Tokyo (ANTARA News) - Keputusan Menteri Lingkungan Jepang beralih menyetujui pembangunan pembangkit listrik tenaga batu bara yang baru meragukan kemampuan industri negara tersebut untuk memenuhi target mereka mengurangi emisi gas rumah kaca.
Akibat kebijakan tersebut, Jepang telah menyimpang dari sejumlah negara industri lainnya yang telah membatasi batubara untuk memenuhi komitmen pada emisi karbon yang disepakati 200 negara di Paris dua bulan lalu.
Industri energi listrik menyumbang 40 persen dari emisi gas rumah kaca negara itu.
Keberatan telah diterbitkan Kementerian Lingkungan terhadap lima pembangkit batu baru baru tahun lalu namun ditekan oleh kementerian industri untuk menerima langkah-langkah sukarela perusahaan listrik dalam membatasi emisi.

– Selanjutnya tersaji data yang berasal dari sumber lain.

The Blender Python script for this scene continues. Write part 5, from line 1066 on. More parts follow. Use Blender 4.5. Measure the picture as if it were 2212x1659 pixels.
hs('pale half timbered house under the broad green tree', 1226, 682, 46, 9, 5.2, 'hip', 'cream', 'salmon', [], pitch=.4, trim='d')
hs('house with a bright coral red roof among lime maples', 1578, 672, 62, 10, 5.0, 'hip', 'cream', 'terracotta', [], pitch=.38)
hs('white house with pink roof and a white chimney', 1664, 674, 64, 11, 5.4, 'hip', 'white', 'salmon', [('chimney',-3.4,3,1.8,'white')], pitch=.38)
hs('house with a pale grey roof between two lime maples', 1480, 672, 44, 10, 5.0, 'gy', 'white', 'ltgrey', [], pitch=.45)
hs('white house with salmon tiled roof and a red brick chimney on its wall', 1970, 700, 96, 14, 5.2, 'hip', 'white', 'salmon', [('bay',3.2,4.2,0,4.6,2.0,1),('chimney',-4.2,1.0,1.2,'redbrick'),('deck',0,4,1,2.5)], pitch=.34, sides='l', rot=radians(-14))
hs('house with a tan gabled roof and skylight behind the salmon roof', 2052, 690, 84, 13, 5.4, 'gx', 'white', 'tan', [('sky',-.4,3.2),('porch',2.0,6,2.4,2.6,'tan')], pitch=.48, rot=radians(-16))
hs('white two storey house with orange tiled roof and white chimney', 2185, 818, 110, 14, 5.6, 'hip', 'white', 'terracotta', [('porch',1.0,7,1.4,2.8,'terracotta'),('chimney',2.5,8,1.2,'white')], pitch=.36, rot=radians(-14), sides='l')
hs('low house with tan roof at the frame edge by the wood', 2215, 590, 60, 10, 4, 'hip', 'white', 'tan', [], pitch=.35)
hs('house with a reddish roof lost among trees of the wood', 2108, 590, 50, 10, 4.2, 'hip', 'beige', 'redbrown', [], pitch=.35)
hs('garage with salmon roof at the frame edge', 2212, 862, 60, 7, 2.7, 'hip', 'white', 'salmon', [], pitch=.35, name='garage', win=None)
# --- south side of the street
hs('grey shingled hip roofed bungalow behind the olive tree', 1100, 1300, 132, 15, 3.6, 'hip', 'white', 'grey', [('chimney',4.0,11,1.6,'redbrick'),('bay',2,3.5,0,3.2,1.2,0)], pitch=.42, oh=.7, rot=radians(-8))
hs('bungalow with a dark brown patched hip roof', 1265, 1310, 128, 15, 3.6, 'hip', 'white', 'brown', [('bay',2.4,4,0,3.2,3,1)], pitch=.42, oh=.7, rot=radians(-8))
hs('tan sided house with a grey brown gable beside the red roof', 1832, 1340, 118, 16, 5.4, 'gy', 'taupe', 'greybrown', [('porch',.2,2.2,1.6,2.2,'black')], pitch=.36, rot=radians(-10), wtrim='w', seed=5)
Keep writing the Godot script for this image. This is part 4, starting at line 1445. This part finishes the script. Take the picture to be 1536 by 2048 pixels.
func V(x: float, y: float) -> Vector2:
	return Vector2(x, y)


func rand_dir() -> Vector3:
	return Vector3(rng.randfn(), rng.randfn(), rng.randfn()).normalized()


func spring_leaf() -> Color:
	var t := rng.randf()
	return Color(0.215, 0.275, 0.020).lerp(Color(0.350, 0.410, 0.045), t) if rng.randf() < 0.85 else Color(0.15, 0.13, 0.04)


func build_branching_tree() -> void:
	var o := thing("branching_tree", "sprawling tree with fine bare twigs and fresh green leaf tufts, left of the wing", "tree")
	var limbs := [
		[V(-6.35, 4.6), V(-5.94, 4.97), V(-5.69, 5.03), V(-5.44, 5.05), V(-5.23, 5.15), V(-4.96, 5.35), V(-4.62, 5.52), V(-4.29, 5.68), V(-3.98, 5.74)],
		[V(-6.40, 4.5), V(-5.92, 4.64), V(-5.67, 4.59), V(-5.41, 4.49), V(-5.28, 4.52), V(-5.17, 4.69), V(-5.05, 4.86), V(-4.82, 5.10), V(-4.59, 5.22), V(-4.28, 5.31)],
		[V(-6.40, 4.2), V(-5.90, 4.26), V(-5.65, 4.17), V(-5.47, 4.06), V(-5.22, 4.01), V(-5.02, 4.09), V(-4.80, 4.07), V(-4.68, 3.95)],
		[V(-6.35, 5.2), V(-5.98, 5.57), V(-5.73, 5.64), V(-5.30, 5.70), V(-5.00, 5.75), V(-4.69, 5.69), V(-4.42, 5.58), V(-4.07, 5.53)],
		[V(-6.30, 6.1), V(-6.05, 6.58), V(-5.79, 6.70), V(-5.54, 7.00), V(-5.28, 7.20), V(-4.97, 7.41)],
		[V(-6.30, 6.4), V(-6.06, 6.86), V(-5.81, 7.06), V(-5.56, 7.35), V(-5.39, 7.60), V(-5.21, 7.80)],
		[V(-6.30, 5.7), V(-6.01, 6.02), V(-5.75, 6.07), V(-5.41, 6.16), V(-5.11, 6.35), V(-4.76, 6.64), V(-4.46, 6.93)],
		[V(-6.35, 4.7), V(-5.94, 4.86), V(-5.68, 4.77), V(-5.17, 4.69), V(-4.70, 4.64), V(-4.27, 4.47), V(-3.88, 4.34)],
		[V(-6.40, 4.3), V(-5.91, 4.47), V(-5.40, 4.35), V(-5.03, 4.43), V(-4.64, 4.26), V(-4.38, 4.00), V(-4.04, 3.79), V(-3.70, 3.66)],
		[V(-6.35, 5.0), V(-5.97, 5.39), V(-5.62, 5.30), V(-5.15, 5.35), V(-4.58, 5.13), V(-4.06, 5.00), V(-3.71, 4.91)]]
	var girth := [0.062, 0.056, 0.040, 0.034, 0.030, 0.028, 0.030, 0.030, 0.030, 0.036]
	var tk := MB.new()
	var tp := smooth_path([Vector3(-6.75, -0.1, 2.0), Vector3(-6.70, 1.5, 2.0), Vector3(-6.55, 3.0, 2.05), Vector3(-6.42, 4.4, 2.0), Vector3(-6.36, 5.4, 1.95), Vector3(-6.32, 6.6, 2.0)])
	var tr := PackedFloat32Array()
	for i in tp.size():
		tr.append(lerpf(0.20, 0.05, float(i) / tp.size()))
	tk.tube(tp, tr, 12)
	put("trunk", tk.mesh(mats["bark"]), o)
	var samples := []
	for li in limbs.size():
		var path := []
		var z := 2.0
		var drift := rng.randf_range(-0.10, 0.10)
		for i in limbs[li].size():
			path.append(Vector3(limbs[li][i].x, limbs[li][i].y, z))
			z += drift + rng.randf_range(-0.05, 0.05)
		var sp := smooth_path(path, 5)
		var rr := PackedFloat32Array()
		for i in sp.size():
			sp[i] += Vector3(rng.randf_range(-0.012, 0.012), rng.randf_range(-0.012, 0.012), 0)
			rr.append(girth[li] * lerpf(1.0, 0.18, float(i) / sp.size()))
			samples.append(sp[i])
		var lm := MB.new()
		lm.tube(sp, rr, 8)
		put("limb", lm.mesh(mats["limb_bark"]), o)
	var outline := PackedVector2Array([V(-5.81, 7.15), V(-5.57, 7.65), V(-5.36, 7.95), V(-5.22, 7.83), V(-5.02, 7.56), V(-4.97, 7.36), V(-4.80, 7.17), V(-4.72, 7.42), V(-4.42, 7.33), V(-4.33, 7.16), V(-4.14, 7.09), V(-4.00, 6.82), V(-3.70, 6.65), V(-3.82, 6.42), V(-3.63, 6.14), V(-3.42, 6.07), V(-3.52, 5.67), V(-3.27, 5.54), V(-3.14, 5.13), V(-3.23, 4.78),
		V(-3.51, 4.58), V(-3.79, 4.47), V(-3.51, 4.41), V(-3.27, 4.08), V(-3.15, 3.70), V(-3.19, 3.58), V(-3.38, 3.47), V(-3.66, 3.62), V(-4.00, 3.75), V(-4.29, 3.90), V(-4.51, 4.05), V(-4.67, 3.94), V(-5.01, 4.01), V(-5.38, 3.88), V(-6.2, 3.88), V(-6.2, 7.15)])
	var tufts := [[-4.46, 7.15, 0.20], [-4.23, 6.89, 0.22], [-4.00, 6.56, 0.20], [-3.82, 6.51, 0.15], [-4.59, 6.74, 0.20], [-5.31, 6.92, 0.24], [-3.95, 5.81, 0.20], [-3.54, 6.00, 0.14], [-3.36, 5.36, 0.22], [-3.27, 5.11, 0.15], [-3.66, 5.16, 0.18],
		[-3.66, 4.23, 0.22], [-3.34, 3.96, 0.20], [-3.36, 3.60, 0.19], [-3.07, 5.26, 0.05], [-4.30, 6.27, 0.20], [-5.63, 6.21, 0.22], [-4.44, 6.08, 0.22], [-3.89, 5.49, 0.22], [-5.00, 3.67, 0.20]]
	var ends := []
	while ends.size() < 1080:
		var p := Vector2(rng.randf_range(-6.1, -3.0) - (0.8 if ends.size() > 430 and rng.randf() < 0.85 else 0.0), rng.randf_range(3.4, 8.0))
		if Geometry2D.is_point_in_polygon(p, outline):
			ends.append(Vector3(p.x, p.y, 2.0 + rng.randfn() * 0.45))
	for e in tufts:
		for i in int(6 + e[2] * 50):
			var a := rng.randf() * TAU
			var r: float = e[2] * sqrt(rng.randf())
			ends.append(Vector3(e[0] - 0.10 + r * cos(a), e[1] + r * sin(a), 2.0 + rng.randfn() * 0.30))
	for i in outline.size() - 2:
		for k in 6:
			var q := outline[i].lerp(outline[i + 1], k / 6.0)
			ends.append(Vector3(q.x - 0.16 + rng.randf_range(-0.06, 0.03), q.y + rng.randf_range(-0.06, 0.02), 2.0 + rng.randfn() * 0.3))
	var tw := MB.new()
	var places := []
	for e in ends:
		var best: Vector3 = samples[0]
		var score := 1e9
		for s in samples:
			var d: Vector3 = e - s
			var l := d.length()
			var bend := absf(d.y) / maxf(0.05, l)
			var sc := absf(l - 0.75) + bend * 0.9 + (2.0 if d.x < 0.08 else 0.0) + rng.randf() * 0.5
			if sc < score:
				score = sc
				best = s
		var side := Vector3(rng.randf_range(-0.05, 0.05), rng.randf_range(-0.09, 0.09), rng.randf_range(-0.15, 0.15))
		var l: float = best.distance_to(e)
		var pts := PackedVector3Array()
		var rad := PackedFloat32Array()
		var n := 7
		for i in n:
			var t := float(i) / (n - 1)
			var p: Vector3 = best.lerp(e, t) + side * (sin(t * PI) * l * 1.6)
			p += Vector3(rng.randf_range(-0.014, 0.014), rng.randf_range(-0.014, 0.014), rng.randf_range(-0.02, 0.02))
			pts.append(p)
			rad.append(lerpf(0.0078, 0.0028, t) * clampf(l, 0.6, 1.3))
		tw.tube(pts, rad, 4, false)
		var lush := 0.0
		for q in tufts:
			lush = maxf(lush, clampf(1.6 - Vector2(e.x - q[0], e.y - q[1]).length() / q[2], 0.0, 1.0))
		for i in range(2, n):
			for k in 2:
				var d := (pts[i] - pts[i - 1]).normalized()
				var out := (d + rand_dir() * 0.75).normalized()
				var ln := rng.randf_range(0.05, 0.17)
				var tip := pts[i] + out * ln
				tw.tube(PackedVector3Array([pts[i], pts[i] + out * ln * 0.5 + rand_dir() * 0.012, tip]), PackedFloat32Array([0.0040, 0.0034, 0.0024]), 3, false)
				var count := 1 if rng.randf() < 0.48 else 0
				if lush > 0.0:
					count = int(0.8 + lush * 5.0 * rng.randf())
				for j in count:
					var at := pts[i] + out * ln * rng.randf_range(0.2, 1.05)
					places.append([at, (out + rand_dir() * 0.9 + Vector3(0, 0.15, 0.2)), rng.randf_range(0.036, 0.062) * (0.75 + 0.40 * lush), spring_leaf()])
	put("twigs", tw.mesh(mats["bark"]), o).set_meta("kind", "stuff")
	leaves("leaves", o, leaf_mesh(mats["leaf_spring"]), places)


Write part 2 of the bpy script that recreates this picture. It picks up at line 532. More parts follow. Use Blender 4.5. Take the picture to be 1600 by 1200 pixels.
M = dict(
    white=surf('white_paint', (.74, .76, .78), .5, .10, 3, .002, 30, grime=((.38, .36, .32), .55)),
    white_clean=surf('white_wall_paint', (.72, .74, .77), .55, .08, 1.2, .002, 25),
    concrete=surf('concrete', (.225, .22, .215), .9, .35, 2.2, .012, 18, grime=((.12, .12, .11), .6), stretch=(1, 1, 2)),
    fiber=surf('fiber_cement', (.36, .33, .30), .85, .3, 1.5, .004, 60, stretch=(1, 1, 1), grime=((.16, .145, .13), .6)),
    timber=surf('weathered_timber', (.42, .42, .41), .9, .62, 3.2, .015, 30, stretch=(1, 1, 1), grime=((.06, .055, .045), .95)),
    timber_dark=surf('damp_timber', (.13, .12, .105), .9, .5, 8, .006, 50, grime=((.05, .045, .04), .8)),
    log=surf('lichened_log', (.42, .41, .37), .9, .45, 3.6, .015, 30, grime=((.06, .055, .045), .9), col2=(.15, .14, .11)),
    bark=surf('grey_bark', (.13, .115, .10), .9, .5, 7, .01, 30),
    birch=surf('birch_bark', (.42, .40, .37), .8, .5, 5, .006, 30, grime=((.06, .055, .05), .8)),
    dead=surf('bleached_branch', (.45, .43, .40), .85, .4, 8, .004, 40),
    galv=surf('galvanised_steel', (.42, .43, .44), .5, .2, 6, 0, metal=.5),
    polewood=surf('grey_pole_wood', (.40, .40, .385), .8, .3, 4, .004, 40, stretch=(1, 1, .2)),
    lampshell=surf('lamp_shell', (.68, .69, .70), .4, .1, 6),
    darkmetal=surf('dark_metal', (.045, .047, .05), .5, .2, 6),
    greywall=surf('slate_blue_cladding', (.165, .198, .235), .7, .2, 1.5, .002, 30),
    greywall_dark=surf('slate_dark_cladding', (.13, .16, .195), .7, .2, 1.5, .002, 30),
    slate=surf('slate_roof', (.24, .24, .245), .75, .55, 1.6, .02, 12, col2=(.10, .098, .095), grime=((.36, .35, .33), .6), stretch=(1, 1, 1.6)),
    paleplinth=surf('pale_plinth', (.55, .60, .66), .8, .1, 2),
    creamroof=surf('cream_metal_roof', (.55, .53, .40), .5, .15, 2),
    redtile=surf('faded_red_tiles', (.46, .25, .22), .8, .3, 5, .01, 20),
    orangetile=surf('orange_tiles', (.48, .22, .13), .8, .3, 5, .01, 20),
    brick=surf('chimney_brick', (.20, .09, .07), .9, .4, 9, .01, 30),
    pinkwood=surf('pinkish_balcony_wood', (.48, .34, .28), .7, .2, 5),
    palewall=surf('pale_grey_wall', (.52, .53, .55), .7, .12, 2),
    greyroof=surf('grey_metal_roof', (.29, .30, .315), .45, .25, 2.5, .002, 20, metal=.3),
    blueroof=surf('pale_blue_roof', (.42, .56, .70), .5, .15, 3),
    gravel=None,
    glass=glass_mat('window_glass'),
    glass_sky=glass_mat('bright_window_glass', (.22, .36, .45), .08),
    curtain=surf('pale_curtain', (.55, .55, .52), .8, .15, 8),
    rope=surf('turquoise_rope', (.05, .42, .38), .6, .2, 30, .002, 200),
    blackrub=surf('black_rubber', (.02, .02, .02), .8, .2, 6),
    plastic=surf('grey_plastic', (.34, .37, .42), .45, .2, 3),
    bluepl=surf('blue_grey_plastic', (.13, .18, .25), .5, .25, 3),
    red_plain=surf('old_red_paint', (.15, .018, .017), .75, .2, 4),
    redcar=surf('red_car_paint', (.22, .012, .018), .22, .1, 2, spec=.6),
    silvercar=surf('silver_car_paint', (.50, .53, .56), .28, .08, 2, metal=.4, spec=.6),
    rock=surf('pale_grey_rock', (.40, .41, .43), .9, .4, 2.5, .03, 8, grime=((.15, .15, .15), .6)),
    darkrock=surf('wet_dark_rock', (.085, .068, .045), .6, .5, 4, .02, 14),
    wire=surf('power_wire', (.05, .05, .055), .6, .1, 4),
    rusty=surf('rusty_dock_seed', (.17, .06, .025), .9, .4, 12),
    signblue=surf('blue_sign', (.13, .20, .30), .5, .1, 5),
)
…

Jepang bersiap-siap untuk membuka pasar ritel energi listrik pada bulan April, perusahaan bergegas untuk membangun 43 pembangkit batubara atau 20,5 gigawatt kapasitas di tahun-tahun mendatang, sekitar 50 persen peningkatan.
"Opini global semakin bergeser dari batubara namun kementerian lingkungan Jepang beralih untuk menyetujui pembangkit listrik tenaga batubara baru. Ini bertentangan dengan aksi global," kata Direktur Internasional Kelompok Lobi Kiko Network Kimiko Hirata, dikutip dari Reuters, Selasa.
"Kami juga akan memantau dan memeriksa progresnya setiap tahun. Jika kami menemukan industri energi listrik tidak dapat mencapai tujuannya, kami akan mempertimbangkan langkah-langkah baru," kata Menteri Lingkungan Hidup Tamayo Marukawa bulan ini setelah bertemu dengan Menteri Perindustrian Motoo Hayashi untuk membicarakan kesepakatan.
Batubara menarik karena merupakan sumber bahan bakar fosil termurah dan harganya telah merosot dalam beberapa tahun terakhir. Jepang telah mengalihkan sumber energi dalam jumlah rekor sejak bencana Fukushima tahun 2011 yang menyebabkan penutupan reaktor.